TASK ▸ Up to and including the line with "obj('tail', tail((0, .004", write out the listing from its first line, minus the pictures.

----- DATASET SECTION -----

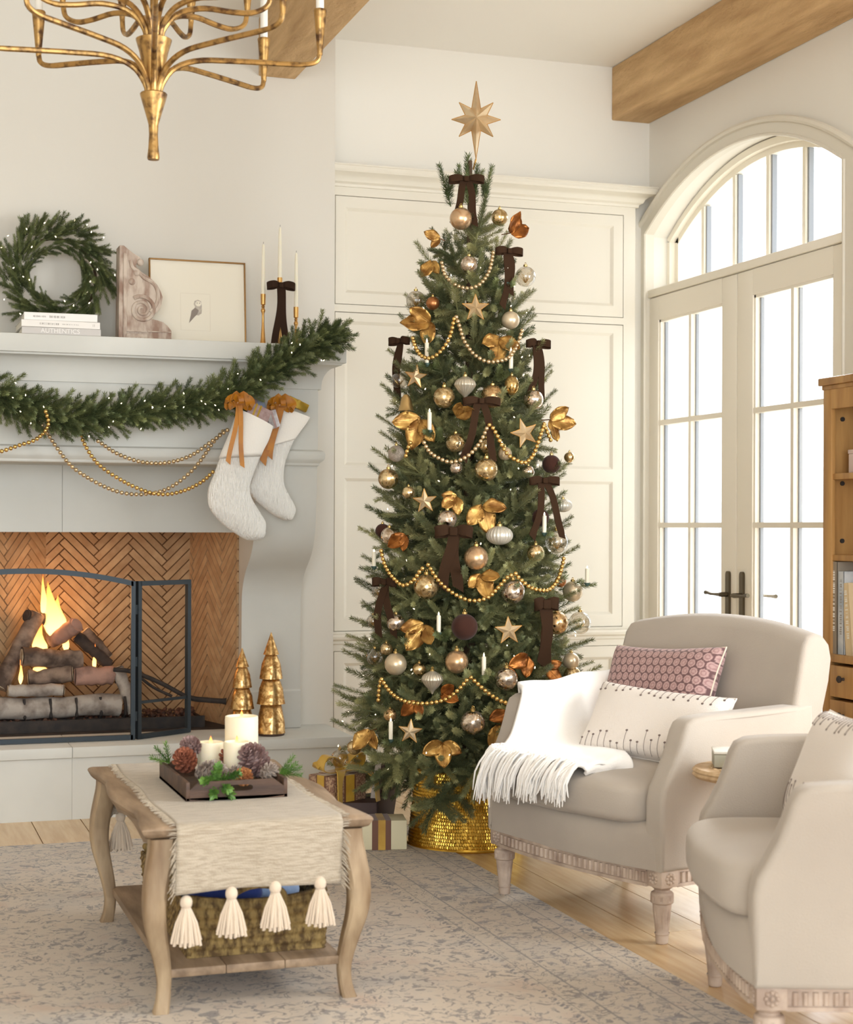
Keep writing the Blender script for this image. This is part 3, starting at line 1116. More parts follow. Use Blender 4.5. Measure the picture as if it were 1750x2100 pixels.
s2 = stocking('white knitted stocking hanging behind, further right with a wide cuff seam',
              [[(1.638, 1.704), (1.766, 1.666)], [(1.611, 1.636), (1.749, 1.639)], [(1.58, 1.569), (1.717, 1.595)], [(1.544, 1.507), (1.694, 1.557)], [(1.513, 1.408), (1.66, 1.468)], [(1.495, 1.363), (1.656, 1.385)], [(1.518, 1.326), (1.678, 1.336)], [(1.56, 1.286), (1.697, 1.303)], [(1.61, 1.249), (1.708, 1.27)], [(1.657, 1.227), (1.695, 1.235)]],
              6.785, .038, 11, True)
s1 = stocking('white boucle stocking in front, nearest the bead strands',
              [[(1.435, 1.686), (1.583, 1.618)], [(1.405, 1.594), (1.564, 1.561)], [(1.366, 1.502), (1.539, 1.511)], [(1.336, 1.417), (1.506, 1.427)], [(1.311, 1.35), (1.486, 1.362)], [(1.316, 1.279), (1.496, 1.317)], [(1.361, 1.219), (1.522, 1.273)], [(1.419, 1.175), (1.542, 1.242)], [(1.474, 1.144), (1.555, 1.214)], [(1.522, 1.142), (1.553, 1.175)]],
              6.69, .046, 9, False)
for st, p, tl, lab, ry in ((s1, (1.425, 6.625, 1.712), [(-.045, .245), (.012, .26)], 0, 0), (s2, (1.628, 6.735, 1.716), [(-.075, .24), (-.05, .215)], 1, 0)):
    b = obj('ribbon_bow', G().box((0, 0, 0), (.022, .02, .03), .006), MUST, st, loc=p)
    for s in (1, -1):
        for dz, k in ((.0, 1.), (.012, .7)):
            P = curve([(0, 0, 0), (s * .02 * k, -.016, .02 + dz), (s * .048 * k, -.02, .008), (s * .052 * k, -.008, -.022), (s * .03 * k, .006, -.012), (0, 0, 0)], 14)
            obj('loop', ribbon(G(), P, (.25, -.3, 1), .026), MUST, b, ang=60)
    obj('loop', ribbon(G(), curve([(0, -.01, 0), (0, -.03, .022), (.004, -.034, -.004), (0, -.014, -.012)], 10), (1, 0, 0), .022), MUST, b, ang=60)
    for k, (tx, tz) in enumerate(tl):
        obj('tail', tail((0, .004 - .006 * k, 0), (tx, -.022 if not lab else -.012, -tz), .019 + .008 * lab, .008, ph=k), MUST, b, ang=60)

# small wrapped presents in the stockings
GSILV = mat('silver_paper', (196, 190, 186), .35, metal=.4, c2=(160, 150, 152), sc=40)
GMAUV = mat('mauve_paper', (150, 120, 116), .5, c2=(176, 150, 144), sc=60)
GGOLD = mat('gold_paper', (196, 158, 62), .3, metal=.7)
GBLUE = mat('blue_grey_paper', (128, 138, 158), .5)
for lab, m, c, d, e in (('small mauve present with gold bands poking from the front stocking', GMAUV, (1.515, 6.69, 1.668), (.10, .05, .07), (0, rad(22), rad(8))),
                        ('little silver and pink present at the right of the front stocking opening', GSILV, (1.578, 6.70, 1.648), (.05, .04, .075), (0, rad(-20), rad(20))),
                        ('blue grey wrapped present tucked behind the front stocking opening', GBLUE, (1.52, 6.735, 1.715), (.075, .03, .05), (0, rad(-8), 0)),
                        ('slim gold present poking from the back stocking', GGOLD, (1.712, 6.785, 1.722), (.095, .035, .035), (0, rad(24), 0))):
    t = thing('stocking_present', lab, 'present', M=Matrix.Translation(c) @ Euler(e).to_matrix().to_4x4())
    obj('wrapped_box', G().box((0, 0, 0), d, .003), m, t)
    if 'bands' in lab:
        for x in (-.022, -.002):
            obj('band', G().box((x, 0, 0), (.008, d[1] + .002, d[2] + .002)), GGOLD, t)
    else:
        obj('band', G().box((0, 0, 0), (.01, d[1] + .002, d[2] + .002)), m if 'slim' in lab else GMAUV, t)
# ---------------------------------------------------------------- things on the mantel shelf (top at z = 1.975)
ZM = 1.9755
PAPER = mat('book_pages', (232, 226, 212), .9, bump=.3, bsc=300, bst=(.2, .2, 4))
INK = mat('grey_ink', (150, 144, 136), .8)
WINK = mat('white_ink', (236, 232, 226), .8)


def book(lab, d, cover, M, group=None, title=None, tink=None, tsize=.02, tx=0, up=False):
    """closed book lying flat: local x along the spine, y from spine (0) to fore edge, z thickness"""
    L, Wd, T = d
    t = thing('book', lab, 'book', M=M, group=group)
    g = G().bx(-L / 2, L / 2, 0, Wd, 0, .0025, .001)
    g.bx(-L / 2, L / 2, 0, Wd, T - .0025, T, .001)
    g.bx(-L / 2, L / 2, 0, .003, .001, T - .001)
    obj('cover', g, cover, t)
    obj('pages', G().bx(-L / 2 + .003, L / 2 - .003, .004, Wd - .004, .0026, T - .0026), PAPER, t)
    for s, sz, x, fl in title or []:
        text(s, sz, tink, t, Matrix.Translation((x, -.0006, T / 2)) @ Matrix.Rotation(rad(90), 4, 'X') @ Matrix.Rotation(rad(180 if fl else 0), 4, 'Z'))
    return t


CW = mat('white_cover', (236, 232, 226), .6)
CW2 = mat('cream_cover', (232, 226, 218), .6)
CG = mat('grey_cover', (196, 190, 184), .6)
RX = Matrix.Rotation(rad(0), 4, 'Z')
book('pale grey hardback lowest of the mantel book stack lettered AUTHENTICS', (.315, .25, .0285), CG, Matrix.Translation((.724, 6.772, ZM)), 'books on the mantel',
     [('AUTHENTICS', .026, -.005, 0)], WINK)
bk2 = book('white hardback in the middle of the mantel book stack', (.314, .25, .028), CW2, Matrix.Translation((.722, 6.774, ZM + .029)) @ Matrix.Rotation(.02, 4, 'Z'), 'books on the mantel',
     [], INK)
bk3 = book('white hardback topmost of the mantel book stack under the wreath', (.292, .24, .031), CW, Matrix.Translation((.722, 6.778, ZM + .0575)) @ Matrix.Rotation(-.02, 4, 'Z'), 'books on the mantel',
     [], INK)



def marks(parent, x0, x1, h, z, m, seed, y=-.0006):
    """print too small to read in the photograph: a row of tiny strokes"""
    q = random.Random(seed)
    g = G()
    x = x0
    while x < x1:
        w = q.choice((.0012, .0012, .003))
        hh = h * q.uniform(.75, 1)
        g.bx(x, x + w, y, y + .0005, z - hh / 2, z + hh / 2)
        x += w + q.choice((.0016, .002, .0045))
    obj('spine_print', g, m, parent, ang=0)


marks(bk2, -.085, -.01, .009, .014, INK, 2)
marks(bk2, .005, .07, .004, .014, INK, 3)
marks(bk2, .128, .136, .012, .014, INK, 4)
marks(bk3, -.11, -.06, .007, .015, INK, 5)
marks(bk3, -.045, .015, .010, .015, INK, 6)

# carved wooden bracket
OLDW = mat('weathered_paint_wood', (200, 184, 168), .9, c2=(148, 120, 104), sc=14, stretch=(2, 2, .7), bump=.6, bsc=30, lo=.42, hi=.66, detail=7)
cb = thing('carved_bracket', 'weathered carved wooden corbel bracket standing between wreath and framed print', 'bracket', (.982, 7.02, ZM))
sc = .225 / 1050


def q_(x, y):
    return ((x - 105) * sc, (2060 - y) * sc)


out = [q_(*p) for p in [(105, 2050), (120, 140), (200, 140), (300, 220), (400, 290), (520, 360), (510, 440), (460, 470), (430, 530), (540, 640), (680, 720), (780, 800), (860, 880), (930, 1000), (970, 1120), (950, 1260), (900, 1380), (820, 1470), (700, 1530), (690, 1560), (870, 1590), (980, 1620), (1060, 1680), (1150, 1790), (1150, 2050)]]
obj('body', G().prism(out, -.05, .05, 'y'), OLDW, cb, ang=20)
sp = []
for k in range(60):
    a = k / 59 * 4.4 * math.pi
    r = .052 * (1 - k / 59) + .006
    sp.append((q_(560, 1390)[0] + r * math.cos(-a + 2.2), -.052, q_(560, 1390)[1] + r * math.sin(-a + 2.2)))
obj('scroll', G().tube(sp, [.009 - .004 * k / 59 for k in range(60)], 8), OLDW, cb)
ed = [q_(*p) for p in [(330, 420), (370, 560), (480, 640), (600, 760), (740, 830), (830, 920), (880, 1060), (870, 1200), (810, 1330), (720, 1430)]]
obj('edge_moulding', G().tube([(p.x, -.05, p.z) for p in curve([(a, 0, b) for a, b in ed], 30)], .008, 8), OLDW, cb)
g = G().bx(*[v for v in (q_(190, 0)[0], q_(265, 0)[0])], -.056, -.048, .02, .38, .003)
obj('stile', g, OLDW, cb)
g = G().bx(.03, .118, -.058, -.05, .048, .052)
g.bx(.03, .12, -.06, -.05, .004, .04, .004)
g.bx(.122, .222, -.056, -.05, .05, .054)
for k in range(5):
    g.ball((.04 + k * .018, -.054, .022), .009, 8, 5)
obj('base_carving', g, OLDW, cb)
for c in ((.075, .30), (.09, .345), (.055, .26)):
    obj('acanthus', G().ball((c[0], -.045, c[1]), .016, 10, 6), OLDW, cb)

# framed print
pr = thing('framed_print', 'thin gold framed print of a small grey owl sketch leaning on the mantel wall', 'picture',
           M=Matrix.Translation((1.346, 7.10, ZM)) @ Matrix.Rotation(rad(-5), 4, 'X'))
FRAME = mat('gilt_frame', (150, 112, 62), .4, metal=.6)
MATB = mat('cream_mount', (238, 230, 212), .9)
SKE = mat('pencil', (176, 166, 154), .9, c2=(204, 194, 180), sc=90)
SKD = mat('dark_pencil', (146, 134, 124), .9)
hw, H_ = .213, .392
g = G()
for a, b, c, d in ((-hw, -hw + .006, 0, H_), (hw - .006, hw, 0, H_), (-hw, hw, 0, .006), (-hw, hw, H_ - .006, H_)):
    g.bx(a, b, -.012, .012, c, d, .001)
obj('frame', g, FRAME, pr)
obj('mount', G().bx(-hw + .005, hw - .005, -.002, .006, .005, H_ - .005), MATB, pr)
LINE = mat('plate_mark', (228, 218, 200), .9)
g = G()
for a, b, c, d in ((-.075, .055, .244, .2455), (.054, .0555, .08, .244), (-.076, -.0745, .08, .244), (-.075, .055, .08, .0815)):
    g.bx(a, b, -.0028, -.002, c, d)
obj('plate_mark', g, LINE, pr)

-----

ANSWER BELOW ▸
Keep writing the Blender script for this image. This is part 3, starting at line 1116. More parts follow. Use Blender 4.5. Measure the picture as if it were 1750x2100 pixels.
s2 = stocking('white knitted stocking hanging behind, further right with a wide cuff seam',
              [[(1.638, 1.704), (1.766, 1.666)], [(1.611, 1.636), (1.749, 1.639)], [(1.58, 1.569), (1.717, 1.595)], [(1.544, 1.507), (1.694, 1.557)], [(1.513, 1.408), (1.66, 1.468)], [(1.495, 1.363), (1.656, 1.385)], [(1.518, 1.326), (1.678, 1.336)], [(1.56, 1.286), (1.697, 1.303)], [(1.61, 1.249), (1.708, 1.27)], [(1.657, 1.227), (1.695, 1.235)]],
              6.785, .038, 11, True)
s1 = stocking('white boucle stocking in front, nearest the bead strands',
              [[(1.435, 1.686), (1.583, 1.618)], [(1.405, 1.594), (1.564, 1.561)], [(1.366, 1.502), (1.539, 1.511)], [(1.336, 1.417), (1.506, 1.427)], [(1.311, 1.35), (1.486, 1.362)], [(1.316, 1.279), (1.496, 1.317)], [(1.361, 1.219), (1.522, 1.273)], [(1.419, 1.175), (1.542, 1.242)], [(1.474, 1.144), (1.555, 1.214)], [(1.522, 1.142), (1.553, 1.175)]],
              6.69, .046, 9, False)
for st, p, tl, lab, ry in ((s1, (1.425, 6.625, 1.712), [(-.045, .245), (.012, .26)], 0, 0), (s2, (1.628, 6.735, 1.716), [(-.075, .24), (-.05, .215)], 1, 0)):
    b = obj('ribbon_bow', G().box((0, 0, 0), (.022, .02, .03), .006), MUST, st, loc=p)
    for s in (1, -1):
        for dz, k in ((.0, 1.), (.012, .7)):
            P = curve([(0, 0, 0), (s * .02 * k, -.016, .02 + dz), (s * .048 * k, -.02, .008), (s * .052 * k, -.008, -.022), (s * .03 * k, .006, -.012), (0, 0, 0)], 14)
            obj('loop', ribbon(G(), P, (.25, -.3, 1), .026), MUST, b, ang=60)
    obj('loop', ribbon(G(), curve([(0, -.01, 0), (0, -.03, .022), (.004, -.034, -.004), (0, -.014, -.012)], 10), (1, 0, 0), .022), MUST, b, ang=60)
    for k, (tx, tz) in enumerate(tl):
        obj('tail', tail((0, .004 - .006 * k, 0), (tx, -.022 if not lab else -.012, -tz), .019 + .008 * lab, .008, ph=k), MUST, b, ang=60)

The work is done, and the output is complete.